Six fortnights and counting… Taylor Swift’s “The Tortured Poets Department” has been No. 1 on Billboard’s chart for a record-breaking 13 weeks straight since its release three months ago, with sales and streams continuing to dominate. She sold nearly 2.5M copies of “TTPD” — more than this year’s next nine best-selling albums combined, Luminate data showed. It’s also the most-streamed album of the year, with a 500M lead over Morgan Wallen’s “One Thing at a Time.”
Love story: Swift contributed 2% of the entire music industry’s sales last year, and she’s a top earner for her record label, Universal Music Group, which could see a “TPPD” boost when it reports next week.
Billions: Ticketmaster owner Live Nation saw sales grow 21% to a first-quarter record of $3.8B, boosted by Swift’s $1B Eras Tour, which inspired the highest-grossing concert film of all time, released with AMC.

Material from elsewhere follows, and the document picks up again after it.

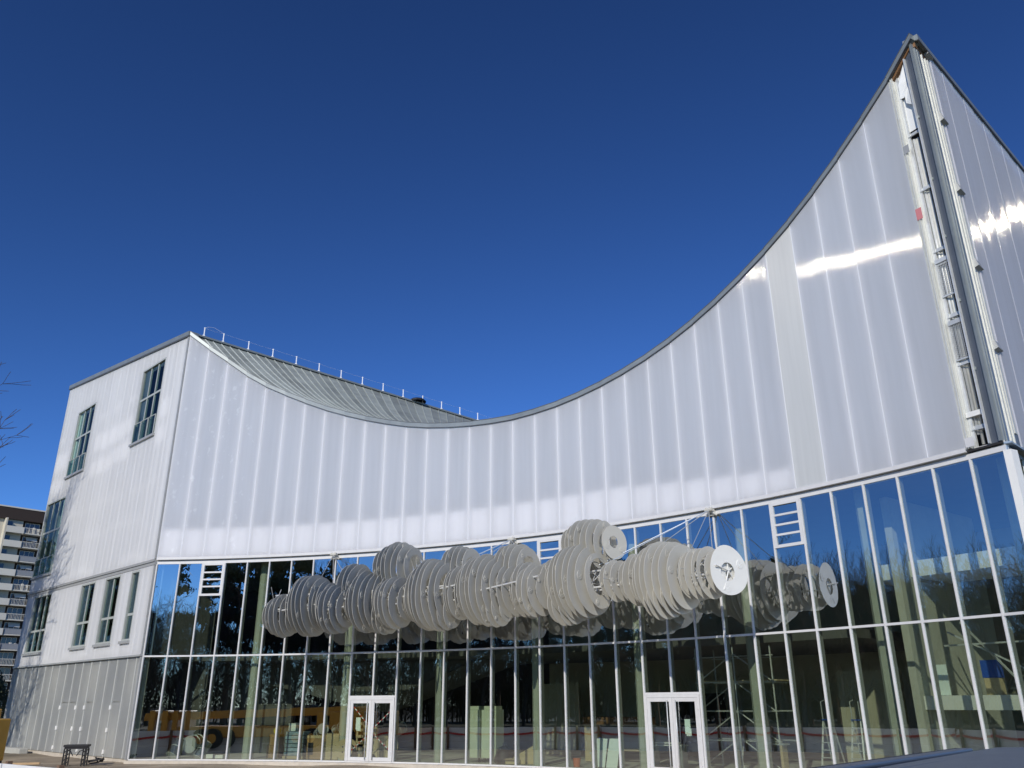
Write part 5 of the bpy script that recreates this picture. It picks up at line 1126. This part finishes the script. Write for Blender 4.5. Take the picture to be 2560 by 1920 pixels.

One album, 30+ versions… When “TPPD” dropped, there were four versions fans could buy, each with a different bonus track. Swift has continued releasing variants, some with acoustic versions of songs, others with voice memos from Swift (a “phantom clear vinyl” version’s hot rn). She’s not the only artist growth-hacking music sales: this year’s top 10 best-selling physical albums have an average of seven vinyl variants. And Sabrina Carpenter released seven versions of her song “Please Please Please,” juicing its downloads and use across platforms (think: an extra-fast version for TikTok).
Emotional investment pays dividends… Critics say Swift, who was ID’d as a billionaire last year, exploits her fans by encouraging them to buy album variants. But today’s music stans spend thousands to travel to different countries to see their fave artists perform live (in addition to the cost of concert tix). Fans will go to great lengths to engage with and support their musical idols, and may like having more opps to do so.